Tuesday, May 4, 2010

Day 248 May 5, 1940

HMS Seal comes to the surface at 1:30 AM with no power or steering. 2 Arados & a Heinkel attack at 2:30 and Seal surrenders using a white table-cloth. All 60 crew are taken prisoner 3 hours later but fail to scuttle Seal, which is towed to the new German base at Frederikshavn, Denmark.
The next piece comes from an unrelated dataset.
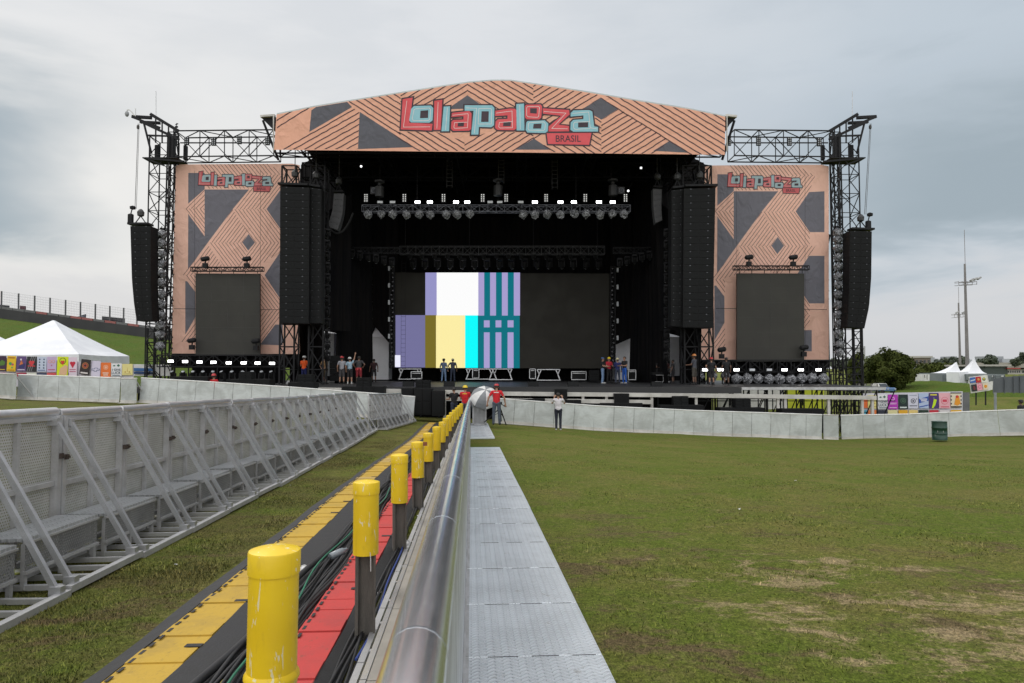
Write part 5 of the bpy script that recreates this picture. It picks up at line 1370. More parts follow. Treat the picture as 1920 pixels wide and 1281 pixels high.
def cab_stack(x0, x1, y0, y1, Y, nx, nz, label, dep=.9, name='cabinet_stack', tops=None):
    t = thing(name, label, 'speaker stack', at((x0 + x1) / 2, y1, Y))
    for i in range(nx):
        for j in range(nz):
            a, b = x0 + (x1 - x0) * i / nx + .15, x0 + (x1 - x0) * (i + 1) / nx - .15; c, d = y0 + (y1 - y0) * j / nz + .12, y0 + (y1 - y0) * (j + 1) / nz - .12
            m = MB(); P = [at(a, c, Y), at(b, c, Y), at(b, d, Y), at(a, d, Y)]; m.slab(P, (0, dep, 0), 0)
            I = lambda u, v: (P[0] * (1 - u) + P[1] * u) * (1 - v) + (P[3] * (1 - u) + P[2] * u) * v
            m.slab([I(u, v) - V((0, .018, 0)) for u, v in ((.05, .08), (.95, .08), (.95, .92), (.05, .92))], (0, .014, 0), 1)
            m.build('cabinet', [SPK, GRILL], t, True)
    return t
cab_stack(618, 640, 667, 715, 46, 1, 4, 'tall grey stack of four cabinets behind the crew with helmets'); cab_stack(1106, 1124, 694, 714, 50, 1, 2, 'dark stack of two cabinets left of the crew group')
cab_stack(776, 809, 729, 778, 34.6, 2, 2, 'big block of four black cabinets at the end of the corridor'); cab_stack(809.5, 832, 733, 780, 34.3, 1, 1, 'single tall black cabinet at the right of the big block')
cab_stack(752, 775, 728, 746, 35, 1, 1, 'black cabinet standing behind the bend of the left barrier')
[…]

She will be repaired & commissioned into the Kriegsmarine November 30 as UB. http://www.naval-history.net/WW2Ships-Seal.htm
http://www.uboat.net/boats/ub.htm

To support the landings of British Independent Companies (intercepting 2nd Gebirgsjäger advance towards Narvik), destroyers HMS Juno & Veteran arrive at Mosjöen while HMS Nubian & Firedrake go to Bodö.

At 5.25 AM, Hegra Fortress surrenders (under siege since April 12, resisting infantry and artillery attack plus Luftwaffe bombing), following Allied evacuation around Trondheim and the surrender of Southern Norway. 190 volunteer soldiers and civilian nurse Anne Margrethe Bang become POWs. 150-200 Germans have been killed or wounded attacking the Fortress while 6 Norwegians died (14 wounded).

(The next day, 6 May, the prisoners from Hegra were marched 50 kilometres to Berkåk where a PoW camp was established. At Berkåk the prisoners were set at work at building an improvised road from the river Orkla near Berkåk across the woods to Brattset, to help the German logistic system that had been severely hampered by the numerous blown bridges. Due in part to the poor physical condition of the prisoners after the harsh siege they had just experienced the road was never completed. At the end of May, Adolf Hitler personally ordered their release as an act of recognition of the defense they had put up under difficult conditions. The release happened in groups and by mid-June the last PoWs had been let go.)